Concepedia

TLDR

The study focuses on highly anisotropic shales, whose textural and elastic anisotropy were confirmed by scanning electron microscopy and ultrasonic measurements. Ultrasonic anisotropic elastic properties of two drained, saturated shales—Jurassic outcrop and Kimmeridge Clay—were measured under varying confining pressures. The Kimmeridge Clay exhibited the greatest anisotropy (up to 38 % compressional and 58 % shear wave anisotropy), but both ε and γ, as well as porosity, decreased with increasing confining pressure, aligning with theoretical predictions that reduced fluid‑filled porosity lowers shale anisotropy.

Abstract

The ultrasonic anisotropic elastic properties of drained, saturated shales were measured as a function of confining pressure.
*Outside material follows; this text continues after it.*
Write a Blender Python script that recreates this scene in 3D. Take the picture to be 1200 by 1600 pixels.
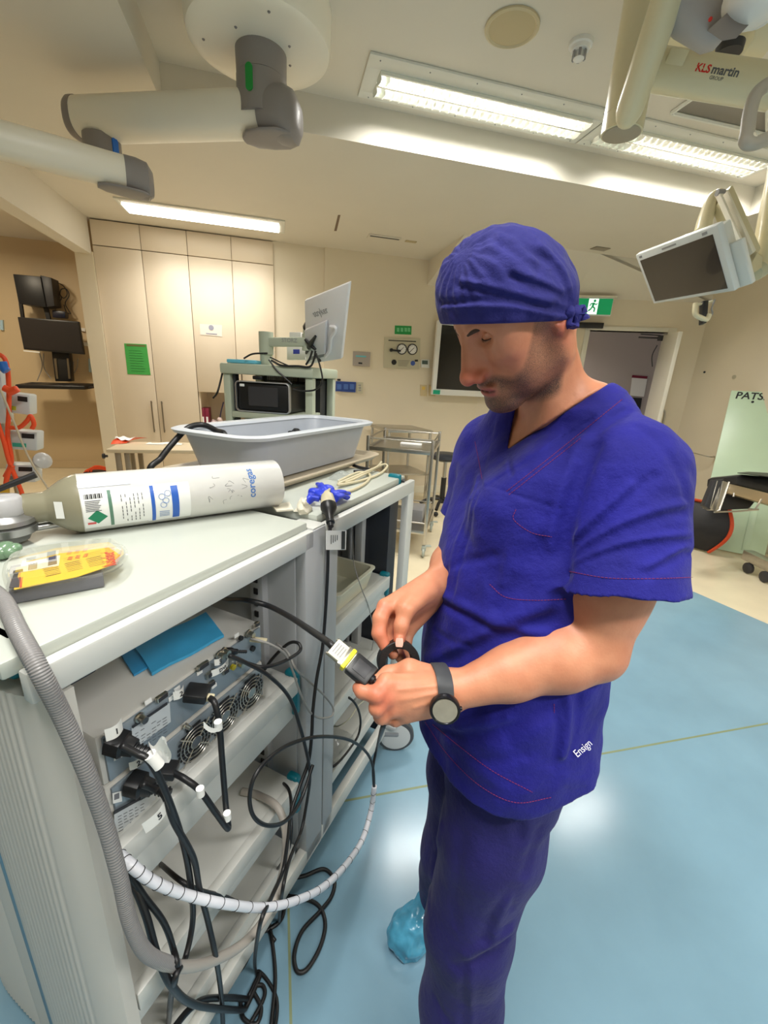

Two shales were characterized in this study: a Jurassic outcrop shale retrieved under the sea in a saturated state and a Kimmeridge Clay shale cut from a North Sea borehole. Both shales were highly anisotropic, both texturally, as revealed by scanning electron microscopy analysis, and elastically, as measured ultrasonically in the laboratory. The strongest anisotropy was seen in the Kimmeridge Clay shale, where up to 38% compressional wave anisotropy (Thomsen's parameter ε) and up to 58% shear wave anisotropy (Thomsen's parameter γ) were observed. In addition, for both shales, ε and γ were found to decrease as a function of increasing confining pressure, with the pore pressure drained to atmosphere, while the anellipticity (deviation of the slowness surfaces from ellipses) was found to be positive and decreased as a function of increasing confining pressure. Accompanying these changes in elastic properties was a decrease in porosity with increasing confining pressure, from 10.5 to 8.5% for the Jurassic shale. The decrease in overall anisotropy of the shales with increasing confining pressure was found to be consistent with theoretical modeling of shale properties where the shale anisotropy and anellipticity were predicted to decrease as a function of decreasing fluid‐filled porosity.